Liz Cheneyn on questioning the patriotism of Alexander Vindman: 'It is shameful to question their patriotism, their love of this nation'

As for Jordan, GOP strategist Rick Wilson posited that the former Ohio State University wrestling coach's time and effort might be better spent defending himself against allegations that he turned a blind eye to a team doctor's sexual abuse of athletes under his care.

"It's obvious that they are looking to have bomb-throwers, saboteurs and agents of chaos in there, but if I were Jim Jordan, I'd be more concerned about the fact that he's got multiple accusations of… enabling child molesters when he was a coach, rather than whether he's going to have any success in the space of trying to save Trump in the intelligence committee," Wilson said.

"He should be more concerned about his own survival," he continued, stressing that he wasn't trying to engage in a partisan attack by invoking Jordan's alleged history of ignoring sexual abuse. "There's clearly something very badly wrong with Jim Jordan's background and history, and I don't think he's going to escape it forever."

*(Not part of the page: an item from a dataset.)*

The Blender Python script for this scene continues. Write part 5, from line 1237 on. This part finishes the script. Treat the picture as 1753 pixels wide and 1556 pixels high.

Jordan's addition also reflects the fact that House Intelligence Ranking Member Devin Nunes "is not considered by members of his own caucus to be the sharpest knife in the drawer," Wilson said.

"They're going to end up with two guys in there [Jordan and Rep. John Ratcliffe] who are dedicated purely to disruption and not to the truth, and I think we're going to end up with a very ugly situation in that committee because of them — Jordan is going to leak like crazy… he's a very flawed warrior for this president to bring into this fight."